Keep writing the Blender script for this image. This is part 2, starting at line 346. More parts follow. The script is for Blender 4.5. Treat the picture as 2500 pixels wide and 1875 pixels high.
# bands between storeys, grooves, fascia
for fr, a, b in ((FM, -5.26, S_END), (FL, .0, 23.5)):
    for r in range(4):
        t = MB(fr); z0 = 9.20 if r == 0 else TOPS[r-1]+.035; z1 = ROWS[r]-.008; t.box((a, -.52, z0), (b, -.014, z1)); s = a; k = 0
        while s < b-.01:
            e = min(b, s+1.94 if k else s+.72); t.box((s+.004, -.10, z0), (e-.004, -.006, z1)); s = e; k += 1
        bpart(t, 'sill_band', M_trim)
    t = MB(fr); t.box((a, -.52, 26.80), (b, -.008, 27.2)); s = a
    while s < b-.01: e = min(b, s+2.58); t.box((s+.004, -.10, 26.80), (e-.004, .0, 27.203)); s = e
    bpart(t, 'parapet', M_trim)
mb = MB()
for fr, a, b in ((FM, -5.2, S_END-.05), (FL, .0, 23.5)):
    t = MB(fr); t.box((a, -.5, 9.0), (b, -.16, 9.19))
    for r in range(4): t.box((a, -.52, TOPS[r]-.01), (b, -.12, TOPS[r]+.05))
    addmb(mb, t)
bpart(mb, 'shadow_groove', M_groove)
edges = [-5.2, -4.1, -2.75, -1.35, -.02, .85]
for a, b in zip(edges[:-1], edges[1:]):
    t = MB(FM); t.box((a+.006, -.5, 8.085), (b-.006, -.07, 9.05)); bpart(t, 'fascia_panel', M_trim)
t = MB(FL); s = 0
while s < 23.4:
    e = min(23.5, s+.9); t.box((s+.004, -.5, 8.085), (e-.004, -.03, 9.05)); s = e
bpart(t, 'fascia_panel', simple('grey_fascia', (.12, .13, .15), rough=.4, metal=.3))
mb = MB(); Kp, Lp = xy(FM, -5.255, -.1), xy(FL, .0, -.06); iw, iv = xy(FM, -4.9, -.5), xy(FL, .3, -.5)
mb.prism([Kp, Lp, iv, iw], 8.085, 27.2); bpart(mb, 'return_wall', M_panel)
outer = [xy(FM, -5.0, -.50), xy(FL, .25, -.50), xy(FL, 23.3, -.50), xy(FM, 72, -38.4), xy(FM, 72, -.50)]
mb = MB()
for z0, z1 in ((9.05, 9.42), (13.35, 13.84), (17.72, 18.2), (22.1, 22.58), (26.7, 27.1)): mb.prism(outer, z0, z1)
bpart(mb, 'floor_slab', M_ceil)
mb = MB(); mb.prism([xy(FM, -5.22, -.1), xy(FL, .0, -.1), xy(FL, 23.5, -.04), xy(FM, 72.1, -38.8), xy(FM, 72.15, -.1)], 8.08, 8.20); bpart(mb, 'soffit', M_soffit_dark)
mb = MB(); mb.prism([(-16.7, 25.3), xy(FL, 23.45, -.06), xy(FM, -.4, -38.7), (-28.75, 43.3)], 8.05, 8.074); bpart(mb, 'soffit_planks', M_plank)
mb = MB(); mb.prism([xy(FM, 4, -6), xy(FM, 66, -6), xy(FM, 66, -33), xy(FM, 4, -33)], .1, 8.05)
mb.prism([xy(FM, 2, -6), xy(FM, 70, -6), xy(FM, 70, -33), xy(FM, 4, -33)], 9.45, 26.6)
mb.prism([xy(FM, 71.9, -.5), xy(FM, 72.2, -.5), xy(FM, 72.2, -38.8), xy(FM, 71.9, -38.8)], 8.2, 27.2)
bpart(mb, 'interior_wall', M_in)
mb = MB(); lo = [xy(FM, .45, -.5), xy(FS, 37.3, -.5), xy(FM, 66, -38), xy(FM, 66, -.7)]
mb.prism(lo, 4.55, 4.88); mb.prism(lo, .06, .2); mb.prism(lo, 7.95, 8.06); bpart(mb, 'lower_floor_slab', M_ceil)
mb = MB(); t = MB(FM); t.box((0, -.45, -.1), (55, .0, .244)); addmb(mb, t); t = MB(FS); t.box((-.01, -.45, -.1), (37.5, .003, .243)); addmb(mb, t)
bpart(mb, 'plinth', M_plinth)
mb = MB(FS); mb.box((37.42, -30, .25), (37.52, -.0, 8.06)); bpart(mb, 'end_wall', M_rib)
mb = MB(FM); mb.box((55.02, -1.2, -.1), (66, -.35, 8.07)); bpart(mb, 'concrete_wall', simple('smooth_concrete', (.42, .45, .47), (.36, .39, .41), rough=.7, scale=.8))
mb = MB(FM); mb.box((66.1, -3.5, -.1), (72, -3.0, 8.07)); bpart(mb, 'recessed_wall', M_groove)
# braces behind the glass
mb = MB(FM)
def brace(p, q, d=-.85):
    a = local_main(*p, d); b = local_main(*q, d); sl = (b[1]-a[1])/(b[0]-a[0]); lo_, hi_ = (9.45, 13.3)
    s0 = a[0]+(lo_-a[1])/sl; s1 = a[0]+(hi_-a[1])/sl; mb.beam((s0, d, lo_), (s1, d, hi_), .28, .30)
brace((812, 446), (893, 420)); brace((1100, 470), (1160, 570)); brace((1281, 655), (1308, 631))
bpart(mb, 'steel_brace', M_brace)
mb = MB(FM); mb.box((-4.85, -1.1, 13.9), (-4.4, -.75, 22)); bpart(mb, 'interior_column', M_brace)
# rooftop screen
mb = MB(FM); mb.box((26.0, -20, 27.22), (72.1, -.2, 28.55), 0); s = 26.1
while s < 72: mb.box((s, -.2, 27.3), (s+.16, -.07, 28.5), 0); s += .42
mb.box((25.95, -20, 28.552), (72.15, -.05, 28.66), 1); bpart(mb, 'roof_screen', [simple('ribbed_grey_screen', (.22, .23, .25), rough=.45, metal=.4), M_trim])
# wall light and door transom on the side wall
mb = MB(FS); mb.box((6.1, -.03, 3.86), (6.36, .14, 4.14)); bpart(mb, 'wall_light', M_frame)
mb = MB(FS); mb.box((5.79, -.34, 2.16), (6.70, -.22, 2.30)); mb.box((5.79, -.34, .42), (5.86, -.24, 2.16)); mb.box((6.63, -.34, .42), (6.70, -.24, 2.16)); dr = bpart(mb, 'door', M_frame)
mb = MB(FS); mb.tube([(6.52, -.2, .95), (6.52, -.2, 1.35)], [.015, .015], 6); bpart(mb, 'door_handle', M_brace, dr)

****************

▶ _The exercise_
All of the lines above need to be given again exactly.

▶ _Final answer_
Keep writing the Blender script for this image. This is part 2, starting at line 346. More parts follow. The script is for Blender 4.5. Treat the picture as 2500 pixels wide and 1875 pixels high.
# bands between storeys, grooves, fascia
for fr, a, b in ((FM, -5.26, S_END), (FL, .0, 23.5)):
    for r in range(4):
        t = MB(fr); z0 = 9.20 if r == 0 else TOPS[r-1]+.035; z1 = ROWS[r]-.008; t.box((a, -.52, z0), (b, -.014, z1)); s = a; k = 0
        while s < b-.01:
            e = min(b, s+1.94 if k else s+.72); t.box((s+.004, -.10, z0), (e-.004, -.006, z1)); s = e; k += 1
        bpart(t, 'sill_band', M_trim)
    t = MB(fr); t.box((a, -.52, 26.80), (b, -.008, 27.2)); s = a
    while s < b-.01: e = min(b, s+2.58); t.box((s+.004, -.10, 26.80), (e-.004, .0, 27.203)); s = e
    bpart(t, 'parapet', M_trim)
mb = MB()
for fr, a, b in ((FM, -5.2, S_END-.05), (FL, .0, 23.5)):
    t = MB(fr); t.box((a, -.5, 9.0), (b, -.16, 9.19))
    for r in range(4): t.box((a, -.52, TOPS[r]-.01), (b, -.12, TOPS[r]+.05))
    addmb(mb, t)
bpart(mb, 'shadow_groove', M_groove)
edges = [-5.2, -4.1, -2.75, -1.35, -.02, .85]
for a, b in zip(edges[:-1], edges[1:]):
    t = MB(FM); t.box((a+.006, -.5, 8.085), (b-.006, -.07, 9.05)); bpart(t, 'fascia_panel', M_trim)
t = MB(FL); s = 0
while s < 23.4:
    e = min(23.5, s+.9); t.box((s+.004, -.5, 8.085), (e-.004, -.03, 9.05)); s = e
bpart(t, 'fascia_panel', simple('grey_fascia', (.12, .13, .15), rough=.4, metal=.3))
mb = MB(); Kp, Lp = xy(FM, -5.255, -.1), xy(FL, .0, -.06); iw, iv = xy(FM, -4.9, -.5), xy(FL, .3, -.5)
mb.prism([Kp, Lp, iv, iw], 8.085, 27.2); bpart(mb, 'return_wall', M_panel)
outer = [xy(FM, -5.0, -.50), xy(FL, .25, -.50), xy(FL, 23.3, -.50), xy(FM, 72, -38.4), xy(FM, 72, -.50)]
mb = MB()
for z0, z1 in ((9.05, 9.42), (13.35, 13.84), (17.72, 18.2), (22.1, 22.58), (26.7, 27.1)): mb.prism(outer, z0, z1)
bpart(mb, 'floor_slab', M_ceil)
mb = MB(); mb.prism([xy(FM, -5.22, -.1), xy(FL, .0, -.1), xy(FL, 23.5, -.04), xy(FM, 72.1, -38.8), xy(FM, 72.15, -.1)], 8.08, 8.20); bpart(mb, 'soffit', M_soffit_dark)
mb = MB(); mb.prism([(-16.7, 25.3), xy(FL, 23.45, -.06), xy(FM, -.4, -38.7), (-28.75, 43.3)], 8.05, 8.074); bpart(mb, 'soffit_planks', M_plank)
mb = MB(); mb.prism([xy(FM, 4, -6), xy(FM, 66, -6), xy(FM, 66, -33), xy(FM, 4, -33)], .1, 8.05)
mb.prism([xy(FM, 2, -6), xy(FM, 70, -6), xy(FM, 70, -33), xy(FM, 4, -33)], 9.45, 26.6)
mb.prism([xy(FM, 71.9, -.5), xy(FM, 72.2, -.5), xy(FM, 72.2, -38.8), xy(FM, 71.9, -38.8)], 8.2, 27.2)
bpart(mb, 'interior_wall', M_in)
mb = MB(); lo = [xy(FM, .45, -.5), xy(FS, 37.3, -.5), xy(FM, 66, -38), xy(FM, 66, -.7)]
mb.prism(lo, 4.55, 4.88); mb.prism(lo, .06, .2); mb.prism(lo, 7.95, 8.06); bpart(mb, 'lower_floor_slab', M_ceil)
mb = MB(); t = MB(FM); t.box((0, -.45, -.1), (55, .0, .244)); addmb(mb, t); t = MB(FS); t.box((-.01, -.45, -.1), (37.5, .003, .243)); addmb(mb, t)
bpart(mb, 'plinth', M_plinth)
mb = MB(FS); mb.box((37.42, -30, .25), (37.52, -.0, 8.06)); bpart(mb, 'end_wall', M_rib)
mb = MB(FM); mb.box((55.02, -1.2, -.1), (66, -.35, 8.07)); bpart(mb, 'concrete_wall', simple('smooth_concrete', (.42, .45, .47), (.36, .39, .41), rough=.7, scale=.8))
mb = MB(FM); mb.box((66.1, -3.5, -.1), (72, -3.0, 8.07)); bpart(mb, 'recessed_wall', M_groove)
# braces behind the glass
mb = MB(FM)
def brace(p, q, d=-.85):
    a = local_main(*p, d); b = local_main(*q, d); sl = (b[1]-a[1])/(b[0]-a[0]); lo_, hi_ = (9.45, 13.3)
    s0 = a[0]+(lo_-a[1])/sl; s1 = a[0]+(hi_-a[1])/sl; mb.beam((s0, d, lo_), (s1, d, hi_), .28, .30)
brace((812, 446), (893, 420)); brace((1100, 470), (1160, 570)); brace((1281, 655), (1308, 631))
bpart(mb, 'steel_brace', M_brace)
mb = MB(FM); mb.box((-4.85, -1.1, 13.9), (-4.4, -.75, 22)); bpart(mb, 'interior_column', M_brace)
# rooftop screen
mb = MB(FM); mb.box((26.0, -20, 27.22), (72.1, -.2, 28.55), 0); s = 26.1
while s < 72: mb.box((s, -.2, 27.3), (s+.16, -.07, 28.5), 0); s += .42
mb.box((25.95, -20, 28.552), (72.15, -.05, 28.66), 1); bpart(mb, 'roof_screen', [simple('ribbed_grey_screen', (.22, .23, .25), rough=.45, metal=.4), M_trim])
# wall light and door transom on the side wall
mb = MB(FS); mb.box((6.1, -.03, 3.86), (6.36, .14, 4.14)); bpart(mb, 'wall_light', M_frame)
mb = MB(FS); mb.box((5.79, -.34, 2.16), (6.70, -.22, 2.30)); mb.box((5.79, -.34, .42), (5.86, -.24, 2.16)); mb.box((6.63, -.34, .42), (6.70, -.24, 2.16)); dr = bpart(mb, 'door', M_frame)
mb = MB(FS); mb.tube([(6.52, -.2, .95), (6.52, -.2, 1.35)], [.015, .015], 6); bpart(mb, 'door_handle', M_brace, dr)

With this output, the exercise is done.